Beginning with the first line below, please repeat the material exactly, ending with the line that includes "SC.camera = cam".
--
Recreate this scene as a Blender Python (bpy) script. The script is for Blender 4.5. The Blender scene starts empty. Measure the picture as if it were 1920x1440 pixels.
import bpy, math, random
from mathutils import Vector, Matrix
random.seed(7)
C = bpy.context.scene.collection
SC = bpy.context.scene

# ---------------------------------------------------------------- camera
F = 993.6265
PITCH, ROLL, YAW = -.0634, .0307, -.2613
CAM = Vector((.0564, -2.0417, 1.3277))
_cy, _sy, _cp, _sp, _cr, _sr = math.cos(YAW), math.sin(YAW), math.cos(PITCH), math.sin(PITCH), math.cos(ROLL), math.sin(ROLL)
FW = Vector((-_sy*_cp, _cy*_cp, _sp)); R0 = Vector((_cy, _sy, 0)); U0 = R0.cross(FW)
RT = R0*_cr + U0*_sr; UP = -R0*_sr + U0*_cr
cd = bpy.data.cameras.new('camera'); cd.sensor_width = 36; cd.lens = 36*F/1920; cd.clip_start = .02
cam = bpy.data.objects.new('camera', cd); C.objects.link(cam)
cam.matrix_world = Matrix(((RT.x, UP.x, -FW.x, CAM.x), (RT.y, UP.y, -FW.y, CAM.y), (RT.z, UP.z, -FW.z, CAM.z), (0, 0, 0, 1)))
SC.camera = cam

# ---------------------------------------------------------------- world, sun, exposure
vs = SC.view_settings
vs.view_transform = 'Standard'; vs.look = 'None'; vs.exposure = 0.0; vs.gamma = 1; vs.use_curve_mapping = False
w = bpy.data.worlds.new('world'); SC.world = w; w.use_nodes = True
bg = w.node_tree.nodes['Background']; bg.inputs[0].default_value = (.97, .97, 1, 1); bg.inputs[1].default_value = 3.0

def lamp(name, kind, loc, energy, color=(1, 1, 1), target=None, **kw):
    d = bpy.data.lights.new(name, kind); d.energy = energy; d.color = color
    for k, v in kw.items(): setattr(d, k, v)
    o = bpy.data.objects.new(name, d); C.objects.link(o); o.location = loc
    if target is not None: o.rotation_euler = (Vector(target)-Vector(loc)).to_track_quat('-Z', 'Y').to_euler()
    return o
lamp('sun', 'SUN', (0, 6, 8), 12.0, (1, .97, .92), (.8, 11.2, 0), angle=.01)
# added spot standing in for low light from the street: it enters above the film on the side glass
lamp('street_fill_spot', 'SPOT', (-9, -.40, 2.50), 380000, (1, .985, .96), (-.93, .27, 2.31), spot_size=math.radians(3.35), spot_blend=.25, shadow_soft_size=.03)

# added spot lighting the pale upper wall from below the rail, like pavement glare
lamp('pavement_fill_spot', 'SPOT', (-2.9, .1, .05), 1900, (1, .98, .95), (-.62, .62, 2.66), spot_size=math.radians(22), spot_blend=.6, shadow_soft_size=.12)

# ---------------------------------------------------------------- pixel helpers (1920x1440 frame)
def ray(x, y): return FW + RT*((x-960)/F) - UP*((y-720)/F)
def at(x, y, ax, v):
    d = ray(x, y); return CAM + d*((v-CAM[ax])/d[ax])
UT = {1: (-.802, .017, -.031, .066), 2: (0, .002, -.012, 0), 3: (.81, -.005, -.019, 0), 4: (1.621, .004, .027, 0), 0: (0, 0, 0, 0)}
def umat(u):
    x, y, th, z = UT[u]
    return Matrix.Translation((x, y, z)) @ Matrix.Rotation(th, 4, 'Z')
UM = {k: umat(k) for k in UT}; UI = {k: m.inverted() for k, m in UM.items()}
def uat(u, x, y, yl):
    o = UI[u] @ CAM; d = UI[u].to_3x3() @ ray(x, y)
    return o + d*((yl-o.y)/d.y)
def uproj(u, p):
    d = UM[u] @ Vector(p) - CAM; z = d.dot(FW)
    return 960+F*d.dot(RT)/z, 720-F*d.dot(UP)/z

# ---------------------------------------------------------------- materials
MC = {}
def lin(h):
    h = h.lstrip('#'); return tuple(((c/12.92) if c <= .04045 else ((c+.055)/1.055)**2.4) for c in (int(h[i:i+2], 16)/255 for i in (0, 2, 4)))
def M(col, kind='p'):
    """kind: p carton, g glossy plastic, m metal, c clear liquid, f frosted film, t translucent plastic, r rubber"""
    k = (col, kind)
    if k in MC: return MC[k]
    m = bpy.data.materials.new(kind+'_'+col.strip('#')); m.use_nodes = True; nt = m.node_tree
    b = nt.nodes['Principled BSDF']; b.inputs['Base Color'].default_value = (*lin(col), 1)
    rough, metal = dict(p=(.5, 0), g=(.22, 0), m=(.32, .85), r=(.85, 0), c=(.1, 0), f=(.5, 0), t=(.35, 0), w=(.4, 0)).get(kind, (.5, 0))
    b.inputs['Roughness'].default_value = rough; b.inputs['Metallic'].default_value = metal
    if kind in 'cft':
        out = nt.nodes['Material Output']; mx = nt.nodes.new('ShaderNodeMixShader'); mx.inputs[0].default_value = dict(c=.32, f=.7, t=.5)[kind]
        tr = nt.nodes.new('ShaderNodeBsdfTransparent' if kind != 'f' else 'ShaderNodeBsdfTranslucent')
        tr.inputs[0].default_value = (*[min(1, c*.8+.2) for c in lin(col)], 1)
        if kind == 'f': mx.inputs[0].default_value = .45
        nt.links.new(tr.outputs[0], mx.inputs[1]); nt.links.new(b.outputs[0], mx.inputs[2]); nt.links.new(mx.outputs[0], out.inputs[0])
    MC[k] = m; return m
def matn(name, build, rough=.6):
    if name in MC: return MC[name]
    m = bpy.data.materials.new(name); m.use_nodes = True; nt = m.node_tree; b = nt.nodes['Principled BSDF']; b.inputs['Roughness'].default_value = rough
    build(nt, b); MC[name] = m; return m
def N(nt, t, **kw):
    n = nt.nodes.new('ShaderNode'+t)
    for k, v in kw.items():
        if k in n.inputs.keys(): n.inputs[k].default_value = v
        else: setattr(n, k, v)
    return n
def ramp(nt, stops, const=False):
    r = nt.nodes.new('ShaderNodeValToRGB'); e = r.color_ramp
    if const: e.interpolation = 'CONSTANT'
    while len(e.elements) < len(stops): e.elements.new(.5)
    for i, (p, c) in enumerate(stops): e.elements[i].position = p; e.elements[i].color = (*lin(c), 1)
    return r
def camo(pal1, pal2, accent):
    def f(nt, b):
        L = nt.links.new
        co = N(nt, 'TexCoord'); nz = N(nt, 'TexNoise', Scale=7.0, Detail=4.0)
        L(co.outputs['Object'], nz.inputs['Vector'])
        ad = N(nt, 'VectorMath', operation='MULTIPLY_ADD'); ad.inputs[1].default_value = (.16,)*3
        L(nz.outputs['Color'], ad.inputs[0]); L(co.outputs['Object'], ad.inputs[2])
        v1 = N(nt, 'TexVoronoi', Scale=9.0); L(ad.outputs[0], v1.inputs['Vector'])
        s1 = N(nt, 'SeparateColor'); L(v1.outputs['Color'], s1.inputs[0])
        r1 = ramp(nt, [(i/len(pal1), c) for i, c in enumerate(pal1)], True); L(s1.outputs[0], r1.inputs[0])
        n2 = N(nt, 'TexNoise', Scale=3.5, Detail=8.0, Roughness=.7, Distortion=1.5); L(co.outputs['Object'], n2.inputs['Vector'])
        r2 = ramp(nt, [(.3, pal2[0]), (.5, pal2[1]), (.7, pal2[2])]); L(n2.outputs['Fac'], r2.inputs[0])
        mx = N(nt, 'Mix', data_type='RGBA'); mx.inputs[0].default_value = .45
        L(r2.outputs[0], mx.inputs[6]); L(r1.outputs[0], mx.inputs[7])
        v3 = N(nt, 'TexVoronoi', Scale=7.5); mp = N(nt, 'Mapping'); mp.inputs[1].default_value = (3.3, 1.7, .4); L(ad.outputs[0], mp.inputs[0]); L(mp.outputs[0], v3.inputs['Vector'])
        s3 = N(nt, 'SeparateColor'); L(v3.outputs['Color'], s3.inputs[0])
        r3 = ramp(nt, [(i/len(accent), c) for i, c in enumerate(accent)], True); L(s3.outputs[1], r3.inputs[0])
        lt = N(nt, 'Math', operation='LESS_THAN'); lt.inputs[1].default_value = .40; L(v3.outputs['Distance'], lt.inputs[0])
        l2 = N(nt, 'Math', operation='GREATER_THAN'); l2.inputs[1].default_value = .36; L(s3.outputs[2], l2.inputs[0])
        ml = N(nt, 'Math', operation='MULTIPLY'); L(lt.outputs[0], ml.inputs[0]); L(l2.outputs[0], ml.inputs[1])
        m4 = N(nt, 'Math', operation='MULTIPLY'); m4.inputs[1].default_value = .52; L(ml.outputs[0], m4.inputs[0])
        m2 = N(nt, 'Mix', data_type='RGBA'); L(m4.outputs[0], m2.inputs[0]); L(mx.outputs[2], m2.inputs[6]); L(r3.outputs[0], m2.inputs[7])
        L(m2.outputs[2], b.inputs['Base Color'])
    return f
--
◆ Solved problem ◆
Recreate this scene as a Blender Python (bpy) script. The script is for Blender 4.5. The Blender scene starts empty. Measure the picture as if it were 1920x1440 pixels.
import bpy, math, random
from mathutils import Vector, Matrix
random.seed(7)
C = bpy.context.scene.collection
SC = bpy.context.scene

# ---------------------------------------------------------------- camera
F = 993.6265
PITCH, ROLL, YAW = -.0634, .0307, -.2613
CAM = Vector((.0564, -2.0417, 1.3277))
_cy, _sy, _cp, _sp, _cr, _sr = math.cos(YAW), math.sin(YAW), math.cos(PITCH), math.sin(PITCH), math.cos(ROLL), math.sin(ROLL)
FW = Vector((-_sy*_cp, _cy*_cp, _sp)); R0 = Vector((_cy, _sy, 0)); U0 = R0.cross(FW)
RT = R0*_cr + U0*_sr; UP = -R0*_sr + U0*_cr
cd = bpy.data.cameras.new('camera'); cd.sensor_width = 36; cd.lens = 36*F/1920; cd.clip_start = .02
cam = bpy.data.objects.new('camera', cd); C.objects.link(cam)
cam.matrix_world = Matrix(((RT.x, UP.x, -FW.x, CAM.x), (RT.y, UP.y, -FW.y, CAM.y), (RT.z, UP.z, -FW.z, CAM.z), (0, 0, 0, 1)))
SC.camera = cam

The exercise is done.